**Problem description:** Extract all records. Keep each one exact.

**Task material:**
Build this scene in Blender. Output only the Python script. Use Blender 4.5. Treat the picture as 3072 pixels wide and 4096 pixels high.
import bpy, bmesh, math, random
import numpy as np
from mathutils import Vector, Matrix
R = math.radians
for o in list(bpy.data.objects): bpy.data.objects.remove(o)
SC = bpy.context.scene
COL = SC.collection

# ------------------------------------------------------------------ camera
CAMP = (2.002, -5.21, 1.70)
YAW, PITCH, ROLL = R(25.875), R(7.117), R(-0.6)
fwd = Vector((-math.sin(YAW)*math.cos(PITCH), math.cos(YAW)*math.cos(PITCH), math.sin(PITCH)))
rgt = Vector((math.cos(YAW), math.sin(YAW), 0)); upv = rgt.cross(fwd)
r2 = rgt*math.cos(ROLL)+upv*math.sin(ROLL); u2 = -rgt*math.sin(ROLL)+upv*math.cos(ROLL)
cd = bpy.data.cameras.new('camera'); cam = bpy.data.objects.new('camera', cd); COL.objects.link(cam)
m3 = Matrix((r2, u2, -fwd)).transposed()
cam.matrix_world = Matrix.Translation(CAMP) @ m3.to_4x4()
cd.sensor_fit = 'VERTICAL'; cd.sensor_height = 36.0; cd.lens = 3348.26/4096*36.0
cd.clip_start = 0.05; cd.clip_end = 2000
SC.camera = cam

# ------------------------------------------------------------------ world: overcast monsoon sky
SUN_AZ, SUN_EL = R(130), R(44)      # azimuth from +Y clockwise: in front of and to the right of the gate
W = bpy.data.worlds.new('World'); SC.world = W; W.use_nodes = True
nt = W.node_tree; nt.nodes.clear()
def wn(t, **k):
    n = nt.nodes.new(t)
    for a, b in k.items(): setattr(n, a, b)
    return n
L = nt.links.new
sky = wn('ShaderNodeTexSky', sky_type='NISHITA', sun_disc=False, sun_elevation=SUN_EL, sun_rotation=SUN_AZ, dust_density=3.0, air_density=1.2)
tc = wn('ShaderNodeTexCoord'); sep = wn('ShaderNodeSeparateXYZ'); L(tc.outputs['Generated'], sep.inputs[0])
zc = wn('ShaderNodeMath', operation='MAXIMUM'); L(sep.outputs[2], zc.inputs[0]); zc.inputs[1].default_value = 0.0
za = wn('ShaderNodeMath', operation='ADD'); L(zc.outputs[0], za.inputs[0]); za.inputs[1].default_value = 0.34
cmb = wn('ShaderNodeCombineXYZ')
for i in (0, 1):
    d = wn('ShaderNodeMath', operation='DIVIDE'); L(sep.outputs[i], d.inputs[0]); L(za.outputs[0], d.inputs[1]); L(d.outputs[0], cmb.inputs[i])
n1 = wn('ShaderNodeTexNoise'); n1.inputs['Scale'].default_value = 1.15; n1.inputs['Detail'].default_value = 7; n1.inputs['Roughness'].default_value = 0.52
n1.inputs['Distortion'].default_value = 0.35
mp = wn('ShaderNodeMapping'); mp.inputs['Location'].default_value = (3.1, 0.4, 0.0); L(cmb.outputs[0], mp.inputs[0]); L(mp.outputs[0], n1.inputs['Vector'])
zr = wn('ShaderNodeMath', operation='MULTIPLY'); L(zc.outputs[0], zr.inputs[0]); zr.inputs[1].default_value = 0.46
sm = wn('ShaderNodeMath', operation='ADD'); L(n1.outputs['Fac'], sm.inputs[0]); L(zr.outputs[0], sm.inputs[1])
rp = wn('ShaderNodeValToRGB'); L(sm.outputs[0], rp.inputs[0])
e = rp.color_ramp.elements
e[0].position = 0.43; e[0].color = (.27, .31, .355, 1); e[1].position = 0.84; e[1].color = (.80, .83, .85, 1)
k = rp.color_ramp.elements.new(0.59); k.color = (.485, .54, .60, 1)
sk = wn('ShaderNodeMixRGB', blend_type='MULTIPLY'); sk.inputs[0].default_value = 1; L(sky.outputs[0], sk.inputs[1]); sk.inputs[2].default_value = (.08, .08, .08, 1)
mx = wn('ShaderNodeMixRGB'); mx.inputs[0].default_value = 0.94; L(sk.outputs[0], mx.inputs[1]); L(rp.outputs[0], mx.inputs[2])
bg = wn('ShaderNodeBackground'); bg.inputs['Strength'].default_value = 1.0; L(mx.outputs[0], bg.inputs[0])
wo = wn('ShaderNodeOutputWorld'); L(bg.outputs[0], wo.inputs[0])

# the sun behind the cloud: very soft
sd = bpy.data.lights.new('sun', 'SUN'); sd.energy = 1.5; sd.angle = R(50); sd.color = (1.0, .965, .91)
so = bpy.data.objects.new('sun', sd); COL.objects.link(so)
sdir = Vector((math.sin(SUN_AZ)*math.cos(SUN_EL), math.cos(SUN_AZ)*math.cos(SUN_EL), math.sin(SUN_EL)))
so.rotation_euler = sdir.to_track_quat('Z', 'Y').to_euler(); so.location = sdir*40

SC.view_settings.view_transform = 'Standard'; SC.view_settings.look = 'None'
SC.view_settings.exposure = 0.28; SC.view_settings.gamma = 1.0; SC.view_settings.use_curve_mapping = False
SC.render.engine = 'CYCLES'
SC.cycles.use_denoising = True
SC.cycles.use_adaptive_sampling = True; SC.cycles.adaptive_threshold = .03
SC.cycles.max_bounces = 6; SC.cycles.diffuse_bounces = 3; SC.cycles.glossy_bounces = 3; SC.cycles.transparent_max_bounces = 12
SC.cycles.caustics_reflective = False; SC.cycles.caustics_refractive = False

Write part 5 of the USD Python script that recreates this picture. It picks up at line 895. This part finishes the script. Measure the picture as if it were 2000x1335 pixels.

**Completed task:**
Build this scene in Blender. Output only the Python script. Use Blender 4.5. Treat the picture as 3072 pixels wide and 4096 pixels high.
import bpy, bmesh, math, random
import numpy as np
from mathutils import Vector, Matrix
R = math.radians
for o in list(bpy.data.objects): bpy.data.objects.remove(o)
SC = bpy.context.scene
COL = SC.collection

# ------------------------------------------------------------------ camera
CAMP = (2.002, -5.21, 1.70)
YAW, PITCH, ROLL = R(25.875), R(7.117), R(-0.6)
fwd = Vector((-math.sin(YAW)*math.cos(PITCH), math.cos(YAW)*math.cos(PITCH), math.sin(PITCH)))
rgt = Vector((math.cos(YAW), math.sin(YAW), 0)); upv = rgt.cross(fwd)
r2 = rgt*math.cos(ROLL)+upv*math.sin(ROLL); u2 = -rgt*math.sin(ROLL)+upv*math.cos(ROLL)
cd = bpy.data.cameras.new('camera'); cam = bpy.data.objects.new('camera', cd); COL.objects.link(cam)
m3 = Matrix((r2, u2, -fwd)).transposed()
cam.matrix_world = Matrix.Translation(CAMP) @ m3.to_4x4()
cd.sensor_fit = 'VERTICAL'; cd.sensor_height = 36.0; cd.lens = 3348.26/4096*36.0
cd.clip_start = 0.05; cd.clip_end = 2000
SC.camera = cam

# ------------------------------------------------------------------ world: overcast monsoon sky
SUN_AZ, SUN_EL = R(130), R(44)      # azimuth from +Y clockwise: in front of and to the right of the gate
W = bpy.data.worlds.new('World'); SC.world = W; W.use_nodes = True
nt = W.node_tree; nt.nodes.clear()
def wn(t, **k):
    n = nt.nodes.new(t)
    for a, b in k.items(): setattr(n, a, b)
    return n
L = nt.links.new
sky = wn('ShaderNodeTexSky', sky_type='NISHITA', sun_disc=False, sun_elevation=SUN_EL, sun_rotation=SUN_AZ, dust_density=3.0, air_density=1.2)
tc = wn('ShaderNodeTexCoord'); sep = wn('ShaderNodeSeparateXYZ'); L(tc.outputs['Generated'], sep.inputs[0])
zc = wn('ShaderNodeMath', operation='MAXIMUM'); L(sep.outputs[2], zc.inputs[0]); zc.inputs[1].default_value = 0.0
za = wn('ShaderNodeMath', operation='ADD'); L(zc.outputs[0], za.inputs[0]); za.inputs[1].default_value = 0.34
cmb = wn('ShaderNodeCombineXYZ')
for i in (0, 1):
    d = wn('ShaderNodeMath', operation='DIVIDE'); L(sep.outputs[i], d.inputs[0]); L(za.outputs[0], d.inputs[1]); L(d.outputs[0], cmb.inputs[i])
n1 = wn('ShaderNodeTexNoise'); n1.inputs['Scale'].default_value = 1.15; n1.inputs['Detail'].default_value = 7; n1.inputs['Roughness'].default_value = 0.52
n1.inputs['Distortion'].default_value = 0.35
mp = wn('ShaderNodeMapping'); mp.inputs['Location'].default_value = (3.1, 0.4, 0.0); L(cmb.outputs[0], mp.inputs[0]); L(mp.outputs[0], n1.inputs['Vector'])
zr = wn('ShaderNodeMath', operation='MULTIPLY'); L(zc.outputs[0], zr.inputs[0]); zr.inputs[1].default_value = 0.46
sm = wn('ShaderNodeMath', operation='ADD'); L(n1.outputs['Fac'], sm.inputs[0]); L(zr.outputs[0], sm.inputs[1])
rp = wn('ShaderNodeValToRGB'); L(sm.outputs[0], rp.inputs[0])
e = rp.color_ramp.elements
e[0].position = 0.43; e[0].color = (.27, .31, .355, 1); e[1].position = 0.84; e[1].color = (.80, .83, .85, 1)
k = rp.color_ramp.elements.new(0.59); k.color = (.485, .54, .60, 1)
sk = wn('ShaderNodeMixRGB', blend_type='MULTIPLY'); sk.inputs[0].default_value = 1; L(sky.outputs[0], sk.inputs[1]); sk.inputs[2].default_value = (.08, .08, .08, 1)
mx = wn('ShaderNodeMixRGB'); mx.inputs[0].default_value = 0.94; L(sk.outputs[0], mx.inputs[1]); L(rp.outputs[0], mx.inputs[2])
bg = wn('ShaderNodeBackground'); bg.inputs['Strength'].default_value = 1.0; L(mx.outputs[0], bg.inputs[0])
wo = wn('ShaderNodeOutputWorld'); L(bg.outputs[0], wo.inputs[0])

# the sun behind the cloud: very soft
sd = bpy.data.lights.new('sun', 'SUN'); sd.energy = 1.5; sd.angle = R(50); sd.color = (1.0, .965, .91)
so = bpy.data.objects.new('sun', sd); COL.objects.link(so)
sdir = Vector((math.sin(SUN_AZ)*math.cos(SUN_EL), math.cos(SUN_AZ)*math.cos(SUN_EL), math.sin(SUN_EL)))
so.rotation_euler = sdir.to_track_quat('Z', 'Y').to_euler(); so.location = sdir*40

SC.view_settings.view_transform = 'Standard'; SC.view_settings.look = 'None'
SC.view_settings.exposure = 0.28; SC.view_settings.gamma = 1.0; SC.view_settings.use_curve_mapping = False
SC.render.engine = 'CYCLES'
SC.cycles.use_denoising = True
SC.cycles.use_adaptive_sampling = True; SC.cycles.adaptive_threshold = .03
SC.cycles.max_bounces = 6; SC.cycles.diffuse_bounces = 3; SC.cycles.glossy_bounces = 3; SC.cycles.transparent_max_bounces = 12
SC.cycles.caustics_reflective = False; SC.cycles.caustics_refractive = False

Write part 5 of the USD Python script that recreates this picture. It picks up at line 895. This part finishes the script. Measure the picture as if it were 2000x1335 pixels.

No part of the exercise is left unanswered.